_PROBLEM TO WORK ON_
All lines holding the string "script" are to be shown.

━━━━━ PROVIDED INFORMATION

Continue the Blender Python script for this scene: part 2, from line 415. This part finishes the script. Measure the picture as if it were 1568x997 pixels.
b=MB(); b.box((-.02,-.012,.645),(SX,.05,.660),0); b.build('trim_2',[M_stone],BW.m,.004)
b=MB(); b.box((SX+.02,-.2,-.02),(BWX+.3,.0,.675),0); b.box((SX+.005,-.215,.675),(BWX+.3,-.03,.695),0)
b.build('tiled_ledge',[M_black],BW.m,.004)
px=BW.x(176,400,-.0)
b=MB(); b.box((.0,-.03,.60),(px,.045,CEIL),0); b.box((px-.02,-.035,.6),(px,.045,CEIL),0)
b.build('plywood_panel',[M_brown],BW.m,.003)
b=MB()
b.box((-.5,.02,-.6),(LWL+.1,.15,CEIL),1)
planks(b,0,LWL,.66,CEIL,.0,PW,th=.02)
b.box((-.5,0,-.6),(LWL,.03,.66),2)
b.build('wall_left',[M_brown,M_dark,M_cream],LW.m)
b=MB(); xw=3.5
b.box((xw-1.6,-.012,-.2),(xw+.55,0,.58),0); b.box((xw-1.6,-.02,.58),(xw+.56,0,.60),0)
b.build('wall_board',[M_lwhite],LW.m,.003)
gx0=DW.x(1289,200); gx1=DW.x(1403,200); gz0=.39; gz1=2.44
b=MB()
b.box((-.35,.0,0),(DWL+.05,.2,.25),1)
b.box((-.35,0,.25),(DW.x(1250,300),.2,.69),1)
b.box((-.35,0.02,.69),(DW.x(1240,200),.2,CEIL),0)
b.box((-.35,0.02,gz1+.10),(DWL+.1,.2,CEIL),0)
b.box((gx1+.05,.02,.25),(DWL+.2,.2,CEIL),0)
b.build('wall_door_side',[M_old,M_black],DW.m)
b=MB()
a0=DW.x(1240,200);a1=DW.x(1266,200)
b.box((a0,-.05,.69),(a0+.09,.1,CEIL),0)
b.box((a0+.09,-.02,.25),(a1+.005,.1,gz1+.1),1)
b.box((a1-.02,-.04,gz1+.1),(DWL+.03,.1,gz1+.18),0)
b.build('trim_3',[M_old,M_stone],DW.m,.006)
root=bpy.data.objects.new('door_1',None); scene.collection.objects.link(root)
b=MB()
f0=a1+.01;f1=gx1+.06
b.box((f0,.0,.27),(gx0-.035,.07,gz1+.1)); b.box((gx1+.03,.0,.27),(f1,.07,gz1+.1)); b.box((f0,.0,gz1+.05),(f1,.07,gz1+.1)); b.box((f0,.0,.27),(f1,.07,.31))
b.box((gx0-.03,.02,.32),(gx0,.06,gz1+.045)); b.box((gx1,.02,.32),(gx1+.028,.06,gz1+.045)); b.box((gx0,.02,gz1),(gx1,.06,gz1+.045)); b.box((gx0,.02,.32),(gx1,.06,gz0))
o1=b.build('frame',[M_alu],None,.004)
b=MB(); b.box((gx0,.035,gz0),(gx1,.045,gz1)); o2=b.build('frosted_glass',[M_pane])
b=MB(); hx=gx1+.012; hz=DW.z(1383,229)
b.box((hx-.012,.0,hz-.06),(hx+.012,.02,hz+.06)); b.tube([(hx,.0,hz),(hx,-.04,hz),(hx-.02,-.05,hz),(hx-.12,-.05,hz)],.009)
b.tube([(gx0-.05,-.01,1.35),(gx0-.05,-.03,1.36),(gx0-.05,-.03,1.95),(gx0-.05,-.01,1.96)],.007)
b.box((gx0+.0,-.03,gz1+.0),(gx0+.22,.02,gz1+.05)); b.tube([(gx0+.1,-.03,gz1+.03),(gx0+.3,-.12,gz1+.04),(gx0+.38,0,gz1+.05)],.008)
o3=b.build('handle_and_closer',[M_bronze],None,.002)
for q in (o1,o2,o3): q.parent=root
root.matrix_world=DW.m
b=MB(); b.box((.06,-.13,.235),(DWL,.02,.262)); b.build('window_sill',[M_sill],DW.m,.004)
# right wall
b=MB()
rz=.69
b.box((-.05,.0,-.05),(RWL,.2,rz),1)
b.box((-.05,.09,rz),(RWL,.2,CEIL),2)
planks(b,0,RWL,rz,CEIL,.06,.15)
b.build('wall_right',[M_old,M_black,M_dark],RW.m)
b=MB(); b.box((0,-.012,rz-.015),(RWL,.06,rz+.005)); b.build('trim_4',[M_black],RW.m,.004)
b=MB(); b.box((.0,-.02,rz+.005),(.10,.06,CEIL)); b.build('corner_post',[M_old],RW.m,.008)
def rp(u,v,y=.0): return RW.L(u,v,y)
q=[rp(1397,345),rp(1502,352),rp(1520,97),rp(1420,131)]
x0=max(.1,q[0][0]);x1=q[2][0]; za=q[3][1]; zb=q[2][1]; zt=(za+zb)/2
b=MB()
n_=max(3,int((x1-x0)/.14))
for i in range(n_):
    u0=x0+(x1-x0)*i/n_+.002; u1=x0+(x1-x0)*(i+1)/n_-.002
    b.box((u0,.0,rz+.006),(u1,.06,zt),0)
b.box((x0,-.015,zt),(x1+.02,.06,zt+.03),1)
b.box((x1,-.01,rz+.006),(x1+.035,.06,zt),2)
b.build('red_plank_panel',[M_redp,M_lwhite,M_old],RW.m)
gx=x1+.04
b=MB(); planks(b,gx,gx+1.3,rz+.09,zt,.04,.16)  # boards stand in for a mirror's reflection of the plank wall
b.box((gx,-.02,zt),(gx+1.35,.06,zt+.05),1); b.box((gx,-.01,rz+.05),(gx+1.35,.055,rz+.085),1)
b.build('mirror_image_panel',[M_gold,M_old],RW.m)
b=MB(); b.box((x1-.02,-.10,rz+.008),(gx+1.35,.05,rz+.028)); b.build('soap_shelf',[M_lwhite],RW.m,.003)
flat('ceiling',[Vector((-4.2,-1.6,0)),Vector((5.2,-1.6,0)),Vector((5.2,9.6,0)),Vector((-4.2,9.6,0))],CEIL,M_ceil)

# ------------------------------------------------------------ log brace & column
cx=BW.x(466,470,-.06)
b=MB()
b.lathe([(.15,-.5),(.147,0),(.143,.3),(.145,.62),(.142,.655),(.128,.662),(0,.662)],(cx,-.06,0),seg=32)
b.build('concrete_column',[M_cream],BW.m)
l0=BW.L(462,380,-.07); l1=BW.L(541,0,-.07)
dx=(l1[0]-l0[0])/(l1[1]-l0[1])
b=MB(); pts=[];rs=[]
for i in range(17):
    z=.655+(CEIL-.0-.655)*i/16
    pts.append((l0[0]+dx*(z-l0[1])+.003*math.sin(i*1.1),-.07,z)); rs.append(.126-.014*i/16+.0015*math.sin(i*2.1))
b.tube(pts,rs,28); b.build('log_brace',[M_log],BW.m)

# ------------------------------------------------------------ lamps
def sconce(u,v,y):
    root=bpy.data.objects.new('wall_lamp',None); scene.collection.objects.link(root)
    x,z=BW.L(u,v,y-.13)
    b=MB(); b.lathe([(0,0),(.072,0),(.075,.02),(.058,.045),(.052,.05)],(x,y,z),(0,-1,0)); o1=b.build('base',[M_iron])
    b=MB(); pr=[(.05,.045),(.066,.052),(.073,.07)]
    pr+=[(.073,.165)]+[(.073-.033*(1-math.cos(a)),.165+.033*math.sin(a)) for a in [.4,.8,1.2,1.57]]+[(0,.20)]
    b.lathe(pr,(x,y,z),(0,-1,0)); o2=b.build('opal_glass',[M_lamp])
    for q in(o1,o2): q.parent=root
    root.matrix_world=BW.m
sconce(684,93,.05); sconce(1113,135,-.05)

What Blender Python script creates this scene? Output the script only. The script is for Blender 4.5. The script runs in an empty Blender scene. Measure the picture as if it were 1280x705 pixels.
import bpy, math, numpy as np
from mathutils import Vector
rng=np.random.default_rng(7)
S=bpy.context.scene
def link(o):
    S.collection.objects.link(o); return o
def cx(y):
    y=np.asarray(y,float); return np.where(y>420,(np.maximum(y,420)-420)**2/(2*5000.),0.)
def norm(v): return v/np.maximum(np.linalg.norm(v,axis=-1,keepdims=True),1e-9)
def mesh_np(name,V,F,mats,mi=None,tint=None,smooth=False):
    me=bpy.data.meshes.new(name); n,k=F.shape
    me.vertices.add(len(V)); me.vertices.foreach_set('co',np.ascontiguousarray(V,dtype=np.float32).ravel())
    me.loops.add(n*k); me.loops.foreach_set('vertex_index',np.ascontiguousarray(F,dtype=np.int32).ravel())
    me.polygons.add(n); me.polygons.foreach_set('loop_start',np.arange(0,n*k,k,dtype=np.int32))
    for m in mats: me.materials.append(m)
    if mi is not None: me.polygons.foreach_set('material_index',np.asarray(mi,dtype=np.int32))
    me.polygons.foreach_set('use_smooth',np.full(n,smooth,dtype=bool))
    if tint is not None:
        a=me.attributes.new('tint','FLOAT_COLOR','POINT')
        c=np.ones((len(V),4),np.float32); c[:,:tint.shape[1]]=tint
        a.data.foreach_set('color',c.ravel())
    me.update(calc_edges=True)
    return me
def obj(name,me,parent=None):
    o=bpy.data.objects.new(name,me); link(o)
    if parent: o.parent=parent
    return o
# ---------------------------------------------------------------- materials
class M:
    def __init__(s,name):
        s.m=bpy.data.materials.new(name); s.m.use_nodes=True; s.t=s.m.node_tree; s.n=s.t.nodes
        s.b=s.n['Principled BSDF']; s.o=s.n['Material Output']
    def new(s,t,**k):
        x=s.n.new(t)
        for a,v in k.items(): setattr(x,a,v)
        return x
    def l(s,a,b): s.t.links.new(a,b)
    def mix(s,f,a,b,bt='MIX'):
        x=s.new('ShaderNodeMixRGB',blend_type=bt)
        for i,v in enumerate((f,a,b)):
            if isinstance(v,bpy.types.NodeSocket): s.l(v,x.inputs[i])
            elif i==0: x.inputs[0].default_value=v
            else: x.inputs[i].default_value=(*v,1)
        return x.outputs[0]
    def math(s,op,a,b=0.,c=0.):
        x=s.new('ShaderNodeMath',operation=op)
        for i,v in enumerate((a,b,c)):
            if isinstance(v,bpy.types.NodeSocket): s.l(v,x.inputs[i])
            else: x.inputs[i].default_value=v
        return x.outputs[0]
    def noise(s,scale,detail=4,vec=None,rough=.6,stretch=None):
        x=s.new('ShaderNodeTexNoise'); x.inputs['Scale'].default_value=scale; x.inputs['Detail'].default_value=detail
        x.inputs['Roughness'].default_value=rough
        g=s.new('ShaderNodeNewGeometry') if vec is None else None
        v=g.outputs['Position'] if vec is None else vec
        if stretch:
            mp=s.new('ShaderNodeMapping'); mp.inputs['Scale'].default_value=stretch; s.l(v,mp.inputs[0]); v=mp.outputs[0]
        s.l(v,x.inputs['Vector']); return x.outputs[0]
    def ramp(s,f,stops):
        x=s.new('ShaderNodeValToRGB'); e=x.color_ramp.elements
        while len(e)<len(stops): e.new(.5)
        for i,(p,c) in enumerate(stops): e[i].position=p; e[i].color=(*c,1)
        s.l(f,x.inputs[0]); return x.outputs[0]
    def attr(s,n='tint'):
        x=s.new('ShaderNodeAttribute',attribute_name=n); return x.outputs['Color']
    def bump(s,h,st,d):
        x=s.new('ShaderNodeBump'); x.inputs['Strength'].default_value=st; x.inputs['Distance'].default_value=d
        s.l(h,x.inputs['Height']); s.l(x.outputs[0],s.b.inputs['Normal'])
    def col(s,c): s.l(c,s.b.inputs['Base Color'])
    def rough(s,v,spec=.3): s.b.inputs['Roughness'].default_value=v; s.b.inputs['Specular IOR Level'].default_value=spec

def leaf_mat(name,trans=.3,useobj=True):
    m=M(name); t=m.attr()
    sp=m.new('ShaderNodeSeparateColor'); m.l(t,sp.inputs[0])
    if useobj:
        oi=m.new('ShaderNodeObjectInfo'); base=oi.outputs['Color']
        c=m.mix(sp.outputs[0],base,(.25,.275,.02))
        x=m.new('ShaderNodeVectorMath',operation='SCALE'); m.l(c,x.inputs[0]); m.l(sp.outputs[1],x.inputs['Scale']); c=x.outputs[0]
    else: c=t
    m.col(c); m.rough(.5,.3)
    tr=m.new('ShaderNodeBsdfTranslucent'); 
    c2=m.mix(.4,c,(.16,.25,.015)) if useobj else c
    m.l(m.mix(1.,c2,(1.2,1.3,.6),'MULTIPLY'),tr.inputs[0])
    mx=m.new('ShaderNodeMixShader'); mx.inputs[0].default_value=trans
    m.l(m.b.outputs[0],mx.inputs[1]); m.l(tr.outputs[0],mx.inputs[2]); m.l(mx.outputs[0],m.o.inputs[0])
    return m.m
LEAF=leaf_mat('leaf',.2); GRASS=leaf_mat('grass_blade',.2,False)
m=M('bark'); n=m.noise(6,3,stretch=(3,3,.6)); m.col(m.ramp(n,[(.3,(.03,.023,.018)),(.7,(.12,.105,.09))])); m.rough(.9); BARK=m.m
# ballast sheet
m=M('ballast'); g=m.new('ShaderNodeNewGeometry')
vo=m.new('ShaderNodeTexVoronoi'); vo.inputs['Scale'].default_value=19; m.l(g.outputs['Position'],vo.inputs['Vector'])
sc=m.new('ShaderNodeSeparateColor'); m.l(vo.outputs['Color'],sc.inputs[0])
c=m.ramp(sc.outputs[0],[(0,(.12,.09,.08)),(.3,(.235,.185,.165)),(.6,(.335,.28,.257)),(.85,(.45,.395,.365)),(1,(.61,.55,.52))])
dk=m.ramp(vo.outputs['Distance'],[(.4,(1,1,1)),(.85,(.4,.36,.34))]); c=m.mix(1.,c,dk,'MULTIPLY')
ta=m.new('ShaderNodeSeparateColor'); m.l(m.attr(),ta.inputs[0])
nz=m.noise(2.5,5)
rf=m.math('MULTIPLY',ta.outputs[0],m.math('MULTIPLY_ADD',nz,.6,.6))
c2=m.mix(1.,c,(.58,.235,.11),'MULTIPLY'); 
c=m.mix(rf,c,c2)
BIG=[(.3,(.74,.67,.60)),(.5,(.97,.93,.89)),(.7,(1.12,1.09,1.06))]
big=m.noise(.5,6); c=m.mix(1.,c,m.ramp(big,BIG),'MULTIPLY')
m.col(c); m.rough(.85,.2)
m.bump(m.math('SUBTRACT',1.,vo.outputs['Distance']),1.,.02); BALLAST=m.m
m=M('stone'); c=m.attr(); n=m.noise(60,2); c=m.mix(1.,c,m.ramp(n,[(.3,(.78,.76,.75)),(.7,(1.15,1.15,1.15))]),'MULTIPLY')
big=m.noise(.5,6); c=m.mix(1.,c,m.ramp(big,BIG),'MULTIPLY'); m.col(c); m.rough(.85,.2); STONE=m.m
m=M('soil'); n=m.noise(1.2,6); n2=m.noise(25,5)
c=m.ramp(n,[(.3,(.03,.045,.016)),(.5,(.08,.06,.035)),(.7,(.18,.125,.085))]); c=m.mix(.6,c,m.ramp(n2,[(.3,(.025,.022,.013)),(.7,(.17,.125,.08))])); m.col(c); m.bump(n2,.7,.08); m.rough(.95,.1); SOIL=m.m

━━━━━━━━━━

_FINISHED TASK_
Continue the Blender Python script for this scene: part 2, from line 415. This part finishes the script. Measure the picture as if it were 1568x997 pixels.
What Blender Python script creates this scene? Output the script only. The script is for Blender 4.5. The script runs in an empty Blender scene. Measure the picture as if it were 1280x705 pixels.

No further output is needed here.